Work required
List all lines in the material below that contain "part".
——
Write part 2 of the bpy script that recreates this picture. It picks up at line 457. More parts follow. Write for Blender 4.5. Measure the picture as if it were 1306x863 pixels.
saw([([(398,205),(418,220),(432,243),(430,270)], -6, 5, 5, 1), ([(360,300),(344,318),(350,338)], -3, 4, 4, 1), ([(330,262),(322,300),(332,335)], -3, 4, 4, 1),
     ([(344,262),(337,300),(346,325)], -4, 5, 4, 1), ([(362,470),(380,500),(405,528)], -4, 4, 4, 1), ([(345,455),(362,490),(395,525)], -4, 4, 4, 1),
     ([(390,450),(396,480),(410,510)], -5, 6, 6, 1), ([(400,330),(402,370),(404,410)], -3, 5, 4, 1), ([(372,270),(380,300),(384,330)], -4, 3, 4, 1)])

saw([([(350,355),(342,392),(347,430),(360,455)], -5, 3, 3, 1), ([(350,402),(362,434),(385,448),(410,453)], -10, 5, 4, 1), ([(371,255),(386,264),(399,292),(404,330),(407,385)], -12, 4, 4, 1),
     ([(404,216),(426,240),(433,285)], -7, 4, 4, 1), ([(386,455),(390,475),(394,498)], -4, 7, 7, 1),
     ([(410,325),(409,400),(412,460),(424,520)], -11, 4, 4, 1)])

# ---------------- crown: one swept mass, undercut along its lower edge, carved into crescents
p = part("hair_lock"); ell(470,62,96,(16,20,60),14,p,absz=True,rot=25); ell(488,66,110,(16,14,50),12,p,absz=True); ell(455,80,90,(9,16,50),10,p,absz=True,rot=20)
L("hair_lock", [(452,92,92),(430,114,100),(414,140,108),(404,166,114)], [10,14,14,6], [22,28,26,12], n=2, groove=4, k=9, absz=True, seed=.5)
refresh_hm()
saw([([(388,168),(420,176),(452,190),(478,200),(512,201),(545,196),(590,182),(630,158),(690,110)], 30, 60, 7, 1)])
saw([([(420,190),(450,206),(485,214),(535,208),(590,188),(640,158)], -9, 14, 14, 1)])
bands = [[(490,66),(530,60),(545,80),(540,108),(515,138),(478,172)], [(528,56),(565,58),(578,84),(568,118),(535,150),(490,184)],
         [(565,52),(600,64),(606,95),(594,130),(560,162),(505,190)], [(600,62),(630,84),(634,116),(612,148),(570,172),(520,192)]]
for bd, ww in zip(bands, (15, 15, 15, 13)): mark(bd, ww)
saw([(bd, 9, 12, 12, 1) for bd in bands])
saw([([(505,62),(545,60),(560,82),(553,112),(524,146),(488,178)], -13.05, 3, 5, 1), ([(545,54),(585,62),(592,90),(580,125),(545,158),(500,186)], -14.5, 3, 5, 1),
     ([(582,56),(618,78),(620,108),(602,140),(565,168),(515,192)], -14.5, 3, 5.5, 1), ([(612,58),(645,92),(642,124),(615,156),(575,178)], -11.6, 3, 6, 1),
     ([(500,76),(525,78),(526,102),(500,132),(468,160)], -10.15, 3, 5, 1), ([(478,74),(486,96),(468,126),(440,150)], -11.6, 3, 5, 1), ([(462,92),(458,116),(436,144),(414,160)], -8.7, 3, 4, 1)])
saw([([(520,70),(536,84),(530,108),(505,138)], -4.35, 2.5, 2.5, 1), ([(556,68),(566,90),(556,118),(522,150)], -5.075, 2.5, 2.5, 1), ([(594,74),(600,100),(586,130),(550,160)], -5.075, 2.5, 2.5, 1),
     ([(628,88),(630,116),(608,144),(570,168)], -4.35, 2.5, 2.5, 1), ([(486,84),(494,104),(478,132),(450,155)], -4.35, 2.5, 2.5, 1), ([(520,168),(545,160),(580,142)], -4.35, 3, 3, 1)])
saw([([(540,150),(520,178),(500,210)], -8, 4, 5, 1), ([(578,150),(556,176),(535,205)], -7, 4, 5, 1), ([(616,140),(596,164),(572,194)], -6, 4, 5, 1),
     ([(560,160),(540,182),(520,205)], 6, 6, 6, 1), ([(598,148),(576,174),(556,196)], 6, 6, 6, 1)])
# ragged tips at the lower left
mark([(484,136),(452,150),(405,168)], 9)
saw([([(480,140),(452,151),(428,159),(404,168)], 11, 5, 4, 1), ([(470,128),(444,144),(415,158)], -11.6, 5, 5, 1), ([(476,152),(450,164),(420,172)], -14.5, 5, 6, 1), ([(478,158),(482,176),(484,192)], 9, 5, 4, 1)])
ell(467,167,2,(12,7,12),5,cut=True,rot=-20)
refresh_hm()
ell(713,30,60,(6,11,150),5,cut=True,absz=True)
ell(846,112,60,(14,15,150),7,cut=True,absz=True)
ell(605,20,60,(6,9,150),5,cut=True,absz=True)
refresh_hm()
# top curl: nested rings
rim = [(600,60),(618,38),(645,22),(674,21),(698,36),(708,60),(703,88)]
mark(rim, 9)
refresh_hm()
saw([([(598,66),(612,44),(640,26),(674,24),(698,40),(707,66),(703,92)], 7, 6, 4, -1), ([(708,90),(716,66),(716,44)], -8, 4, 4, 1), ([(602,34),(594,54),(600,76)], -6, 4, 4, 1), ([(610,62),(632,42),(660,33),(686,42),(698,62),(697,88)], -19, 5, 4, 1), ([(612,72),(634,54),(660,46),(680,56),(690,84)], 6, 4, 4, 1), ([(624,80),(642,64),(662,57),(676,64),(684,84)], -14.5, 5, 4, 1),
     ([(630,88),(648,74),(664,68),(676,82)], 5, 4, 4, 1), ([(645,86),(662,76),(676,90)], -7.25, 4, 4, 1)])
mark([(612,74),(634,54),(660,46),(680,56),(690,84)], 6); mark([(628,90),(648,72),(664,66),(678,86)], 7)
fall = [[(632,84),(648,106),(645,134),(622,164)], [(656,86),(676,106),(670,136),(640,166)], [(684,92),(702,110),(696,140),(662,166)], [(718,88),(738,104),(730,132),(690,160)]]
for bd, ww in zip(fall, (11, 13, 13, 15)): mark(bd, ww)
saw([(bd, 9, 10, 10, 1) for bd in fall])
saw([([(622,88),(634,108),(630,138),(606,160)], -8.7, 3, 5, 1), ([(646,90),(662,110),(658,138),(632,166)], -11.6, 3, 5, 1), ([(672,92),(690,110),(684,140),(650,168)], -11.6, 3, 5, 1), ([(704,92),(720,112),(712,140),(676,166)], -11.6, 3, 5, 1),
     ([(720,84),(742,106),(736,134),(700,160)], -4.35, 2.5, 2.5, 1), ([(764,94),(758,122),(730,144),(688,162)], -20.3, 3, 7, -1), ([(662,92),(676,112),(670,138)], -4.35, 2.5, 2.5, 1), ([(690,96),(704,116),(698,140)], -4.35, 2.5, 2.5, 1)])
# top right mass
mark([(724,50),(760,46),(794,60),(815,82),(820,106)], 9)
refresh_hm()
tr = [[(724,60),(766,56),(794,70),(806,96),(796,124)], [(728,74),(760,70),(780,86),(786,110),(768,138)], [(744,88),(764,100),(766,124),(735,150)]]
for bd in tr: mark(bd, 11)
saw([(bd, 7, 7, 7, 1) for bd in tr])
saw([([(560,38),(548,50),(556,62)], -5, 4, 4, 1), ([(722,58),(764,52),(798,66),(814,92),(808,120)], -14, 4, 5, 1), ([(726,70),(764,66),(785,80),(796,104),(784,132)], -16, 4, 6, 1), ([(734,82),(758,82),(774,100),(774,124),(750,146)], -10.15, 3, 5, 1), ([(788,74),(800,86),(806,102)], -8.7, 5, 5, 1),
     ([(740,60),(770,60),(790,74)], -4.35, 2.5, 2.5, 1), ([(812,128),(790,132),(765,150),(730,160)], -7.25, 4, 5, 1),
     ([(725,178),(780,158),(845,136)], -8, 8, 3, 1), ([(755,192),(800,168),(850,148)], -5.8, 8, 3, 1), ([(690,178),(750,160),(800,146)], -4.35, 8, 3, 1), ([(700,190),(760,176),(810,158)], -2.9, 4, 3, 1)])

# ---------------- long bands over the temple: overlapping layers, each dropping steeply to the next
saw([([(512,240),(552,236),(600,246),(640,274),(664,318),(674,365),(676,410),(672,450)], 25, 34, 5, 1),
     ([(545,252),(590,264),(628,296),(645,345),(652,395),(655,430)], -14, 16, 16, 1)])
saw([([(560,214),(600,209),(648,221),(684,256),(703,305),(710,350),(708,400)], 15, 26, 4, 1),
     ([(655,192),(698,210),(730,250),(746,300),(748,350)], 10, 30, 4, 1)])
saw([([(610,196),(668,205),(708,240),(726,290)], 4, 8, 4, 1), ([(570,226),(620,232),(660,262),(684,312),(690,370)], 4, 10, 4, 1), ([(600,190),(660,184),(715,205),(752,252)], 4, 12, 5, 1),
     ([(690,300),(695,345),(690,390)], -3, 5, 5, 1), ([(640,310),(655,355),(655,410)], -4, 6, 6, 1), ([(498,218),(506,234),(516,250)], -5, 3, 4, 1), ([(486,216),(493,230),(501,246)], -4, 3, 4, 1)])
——
Written solution
Write part 2 of the bpy script that recreates this picture. It picks up at line 457. More parts follow. Write for Blender 4.5. Measure the picture as if it were 1306x863 pixels.
p = part("hair_lock"); ell(470,62,96,(16,20,60),14,p,absz=True,rot=25); ell(488,66,110,(16,14,50),12,p,absz=True); ell(455,80,90,(9,16,50),10,p,absz=True,rot=20)